I’m Corrie Whitmore, president of the Alaska Evaluation Network (AKEN) and an internal evaluator working for Southcentral Foundation (SCF). SCF is an Alaska Native owned and operated health care organization serving approximately 60,000 Alaska Native and American Indian people living in Anchorage, the Matanuska-Susitna Valley, and 60 rural villages in the Anchorage Service Unit. SCF has had program evaluation in-house since 2009. We are a small department with two evaluators, so it is important for us to build our skills and keep up to date with changes in evaluation practice by staying engaged with the American Evaluation Association (AEA) and local evaluation practitioners.
The Alaska Evaluation Network (AKEN), which is a great resource for all Alaskans interested in evaluation, was founded in 2012 with an emphasis on improving the quality of evaluation research, theory and practice in Alaska and creating forums for dialogue, relationship–building, learning, and collaboration.
Alaska offers a unique environment for evaluation. According to the 2010 census, we have 730,000 people spread over an area larger than Texas, New Mexico, and Arizona combined. Population density is low, some communities are only accessible by airplane or boat, and many evaluators work in tribal contexts. Building a community of practice encourages AKEN’s members to support evaluation practices that are responsive to the uniqueness of Alaska’s geographic, social, cultural, and administrative context; encourage effective evaluation; improve evaluation capacity within the state; and advocate for evaluation leadership.
AKEN’s goals are to: increase the understanding of evaluation’s purpose and use in Alaska; build evaluator and organization capacity around evaluation approaches, methods, and cultural competency; promote evaluation as a profession; and support the contribution of evaluation to the generation of theory and knowledge about effective human action in Alaska and the circumpolar north.

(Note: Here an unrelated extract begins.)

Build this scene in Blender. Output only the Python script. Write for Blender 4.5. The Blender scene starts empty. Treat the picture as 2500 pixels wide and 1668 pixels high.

To date, AKEN has more than 50 members spread from Fairbanks, Alaska, to Southern California (spanning 3000 miles). This geographic dispersal is a strength – we are committed to including evaluators across the state and those living elsewhere who work in Alaska – and a challenge. To address that reality, all of our meetings have a teleconference or web conferencing option, meeting minutes are posted to our website, and much business is done by email.
Lessons Learned: Connecting with other evaluators in your region can enrich your work and support capacity building. While it would be great to sit across the table from each other, it can be just as valuable to connect using technology!
Get Involved: by joining AKEN or your own local affiliate. These groups are online at the AEA Affiliate List. If your area doesn’t have an affiliate yet – start one! We’d be glad to share our experience with you.
The American Evaluation Association is celebrating Alaska Evaluation Network (AKEN) Affiliate Week. The contributions all this week to aea365 come from AKEN members. Do you have questions, concerns, kudos, or content to extend this aea365 contribution? Please add them in the comments section for this post on the aea365 webpage so that we may enrich our community of practice. Would you like to submit an aea365 Tip? Please send a note of interest to aea365@eval.org. aea365 is sponsored by the American Evaluation Association and provides a Tip-a-Day by and for evaluators.
Great to see how far AKEN has come in a relatively short time Corrie. Not so long ago it was a conversation over breakfast at the Cookie Jar in Fairbanks. I remember a similar conversation over breakfast in Atlanta from which the Indigenous TIG of AEA was launched…. it starts with a conversation – or perhaps it is breakfast that is the key to launching a new evaluation collective! Jokes aside – it’s fantastic to see AKEN up and running and already contributing to the wider evaluation scene. Way to go Alaska!